Review of The After Party, by Anton DiSclafani

Sir Walter Scott knew that a best setting for a historical was 60 years back, long ago enough to belong to another world, but still within living memory. In the case of The After Party, that living memory is mine. I lived in the very place & time the story is set – the River Oaks area of Houston, Texas in the 1950s. When the narrator Cici mentioned Troon Road I thought, OMG, we could have been neighbors. That’s only one block away; when my brother or I were out late & our mother, lying awake, heard the Morgan’s motor rev as we downshifted for the turn onto Chilton, she knew she could stop worrying and go to sleep. If the principal characters, Joan & Cici, had younger siblings, they might have been belonged to the same group of teenaged friends I belonged to that formed in the summer of 1957; over the following years we were to live our own private Secret History.

Like her characters, my family bought clothes @ Battelstein’s & Sakowitz’s (when I went to prep school in New England my clothes-snob roommate made fun of the labels; I labeled him “the littlest Brooks Brother”!) Just as soon as the Shamrock Hotel opened, my parents joined the Cork Club & I can well-remember that huge pool with that terribly high diving board (I only dared go off the board @ mid level), & went to deb parties there when I was an undergrad. Reading this book, I felt like a T-Rex visiting a natural history museum. For moments it almost felt like I was back in Texas then.

Anton DiSclafani’s The Yonahlosee Riding Camp for Girls is one of the best school stories that I have ever read. The After Party belongs to the next generation; Joan & Cici are living out as 20-somethings the kind of life Yonahlosee girls were being prepared for: “good” marriages (@ least in Cici’s case) to men who worked for oil companies (3 of my friends fathers were with Humble Oil), membership in the Junior League & the River Oaks Country Club. In real life girls like Joan & Cici did @ least try college: Texas – “The University” – pledging Pi Phis or Kappas & perhaps marrying a Kappa Alpha, or Hollins or Sweetbriar, majoring in playing bridge & dating boys from W&L or UVA majoring in alcoholism. Joan & Cici would have had more of a cultural life too – going to plays @ the Alley Theatre & hearing the Houston Symphony Orchestra, which was already trying to become respectable.

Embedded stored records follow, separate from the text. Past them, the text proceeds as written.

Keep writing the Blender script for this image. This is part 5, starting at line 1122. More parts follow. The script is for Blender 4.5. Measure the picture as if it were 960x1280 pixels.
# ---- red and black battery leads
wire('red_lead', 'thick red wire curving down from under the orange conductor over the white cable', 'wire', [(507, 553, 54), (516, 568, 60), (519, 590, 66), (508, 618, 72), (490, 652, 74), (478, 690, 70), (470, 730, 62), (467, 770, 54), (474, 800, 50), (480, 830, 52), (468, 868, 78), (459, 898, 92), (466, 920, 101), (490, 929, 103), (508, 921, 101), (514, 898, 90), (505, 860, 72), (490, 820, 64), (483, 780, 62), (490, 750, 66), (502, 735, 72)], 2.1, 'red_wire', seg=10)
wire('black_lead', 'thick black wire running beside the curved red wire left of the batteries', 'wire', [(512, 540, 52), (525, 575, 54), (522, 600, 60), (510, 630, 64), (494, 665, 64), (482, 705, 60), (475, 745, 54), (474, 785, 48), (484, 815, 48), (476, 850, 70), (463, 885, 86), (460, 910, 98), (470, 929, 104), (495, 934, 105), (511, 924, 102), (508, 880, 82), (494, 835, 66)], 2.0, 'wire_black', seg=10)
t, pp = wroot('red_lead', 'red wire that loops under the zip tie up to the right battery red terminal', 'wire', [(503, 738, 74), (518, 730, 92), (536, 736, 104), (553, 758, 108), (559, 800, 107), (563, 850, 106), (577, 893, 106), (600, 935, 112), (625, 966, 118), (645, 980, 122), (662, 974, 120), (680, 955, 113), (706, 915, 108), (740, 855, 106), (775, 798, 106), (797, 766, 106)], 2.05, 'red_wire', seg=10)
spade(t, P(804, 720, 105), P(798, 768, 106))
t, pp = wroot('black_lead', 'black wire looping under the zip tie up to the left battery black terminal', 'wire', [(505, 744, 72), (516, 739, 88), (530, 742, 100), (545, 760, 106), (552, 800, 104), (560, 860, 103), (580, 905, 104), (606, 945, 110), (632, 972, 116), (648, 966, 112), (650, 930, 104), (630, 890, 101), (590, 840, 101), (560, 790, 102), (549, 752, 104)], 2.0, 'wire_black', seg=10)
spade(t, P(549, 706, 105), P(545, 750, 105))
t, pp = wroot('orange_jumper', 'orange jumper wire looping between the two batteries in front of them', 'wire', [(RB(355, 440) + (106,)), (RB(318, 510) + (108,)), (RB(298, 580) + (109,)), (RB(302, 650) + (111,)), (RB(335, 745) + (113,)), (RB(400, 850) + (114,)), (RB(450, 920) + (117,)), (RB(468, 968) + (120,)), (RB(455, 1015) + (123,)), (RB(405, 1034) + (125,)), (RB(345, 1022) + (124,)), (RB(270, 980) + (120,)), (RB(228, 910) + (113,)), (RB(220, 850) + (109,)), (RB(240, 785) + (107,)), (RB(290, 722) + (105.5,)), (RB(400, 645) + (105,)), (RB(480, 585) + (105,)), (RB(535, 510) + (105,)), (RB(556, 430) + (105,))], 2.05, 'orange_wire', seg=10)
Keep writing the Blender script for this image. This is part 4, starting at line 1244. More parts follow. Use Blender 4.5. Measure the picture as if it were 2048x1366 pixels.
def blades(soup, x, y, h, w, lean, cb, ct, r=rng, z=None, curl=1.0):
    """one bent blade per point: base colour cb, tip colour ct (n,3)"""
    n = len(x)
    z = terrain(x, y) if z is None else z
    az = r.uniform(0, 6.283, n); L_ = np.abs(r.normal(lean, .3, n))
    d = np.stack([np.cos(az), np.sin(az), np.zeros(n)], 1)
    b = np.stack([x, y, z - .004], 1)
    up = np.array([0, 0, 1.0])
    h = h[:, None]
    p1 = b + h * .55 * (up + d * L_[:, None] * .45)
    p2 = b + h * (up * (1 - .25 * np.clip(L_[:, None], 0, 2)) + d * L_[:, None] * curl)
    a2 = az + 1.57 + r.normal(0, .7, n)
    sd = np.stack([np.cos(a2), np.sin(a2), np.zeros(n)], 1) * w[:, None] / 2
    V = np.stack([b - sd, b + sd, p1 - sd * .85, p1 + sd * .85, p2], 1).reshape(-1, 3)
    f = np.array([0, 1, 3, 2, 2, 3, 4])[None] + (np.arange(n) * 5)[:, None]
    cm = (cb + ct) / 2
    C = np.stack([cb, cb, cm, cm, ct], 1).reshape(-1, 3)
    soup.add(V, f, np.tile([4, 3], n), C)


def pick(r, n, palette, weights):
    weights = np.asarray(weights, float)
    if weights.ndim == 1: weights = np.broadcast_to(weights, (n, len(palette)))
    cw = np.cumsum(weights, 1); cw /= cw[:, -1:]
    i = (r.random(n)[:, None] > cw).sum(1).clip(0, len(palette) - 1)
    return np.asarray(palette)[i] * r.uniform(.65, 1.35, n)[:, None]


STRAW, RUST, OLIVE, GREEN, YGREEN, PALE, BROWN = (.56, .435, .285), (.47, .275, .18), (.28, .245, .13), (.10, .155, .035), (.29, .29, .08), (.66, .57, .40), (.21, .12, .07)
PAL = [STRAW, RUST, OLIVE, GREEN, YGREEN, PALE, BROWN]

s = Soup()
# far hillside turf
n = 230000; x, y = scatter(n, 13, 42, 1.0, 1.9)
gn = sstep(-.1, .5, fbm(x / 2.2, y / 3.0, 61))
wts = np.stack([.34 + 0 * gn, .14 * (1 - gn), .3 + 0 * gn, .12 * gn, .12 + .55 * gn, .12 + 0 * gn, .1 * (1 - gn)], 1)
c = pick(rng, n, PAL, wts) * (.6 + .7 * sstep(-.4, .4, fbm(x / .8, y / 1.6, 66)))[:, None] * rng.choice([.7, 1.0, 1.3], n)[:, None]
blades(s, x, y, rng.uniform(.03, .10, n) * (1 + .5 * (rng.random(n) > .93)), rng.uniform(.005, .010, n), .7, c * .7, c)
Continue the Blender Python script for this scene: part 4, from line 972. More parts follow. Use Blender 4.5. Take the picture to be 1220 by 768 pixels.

Actually, Houston CC was the snob club & not everybody was a nouveau riche parvenu like Glenn McCarthy. There was some “old money” (Galveston before the hurricane) like the Andersons & the Claytons. But I am utterly overwhelmed by how much research Anton DiSclafani must have put into this book. did she unearth a huge cache of ancient issues of the River Oaks Times? I even caught the bartender’s reference to the Fortiers’ locker @ the Cork Club – the Byzantine Texas liquor laws made club membership imperative if you wanted to entertain. I’m not sure the author quite got the liquor laws right either (there was also something called a “liquor pool” – quite appropo for these characters!) Of course then I was too young to drink – legally that is.

I got too caught up in the nostalgia & historical reconstructions to pay all that much attention to the plot or the characters. The narrator Cici is intended as Joan’s fides Achates living in the shadow of her glamorous but mysterious friend. Had I listened more carefully I should have figured out the story behind the disappearance of the teenaged Joan (something similar would happen with one of us). Neither of them quite reached the tragic level of Thea Atwell in Yonahlossee. (Which reminds me – the Fortiers certainly would have owed a ranch, with horses – maybe cattle – & nobody ever called “the Fat Stock Show” – pronounced as a cretic – “the Houston Fat”!) But my GR friends can do the criticizing. I loved this book for the memories. Next time I read a story set in one of my favorite historical periods such as England in the ‘40s, I’ll be aware of how close an author can get to reconstructing what it was really like to live in that time in the place. So close, but not quite. Thank you Anton DiSclafani for all your hard work. You got it almost perfect!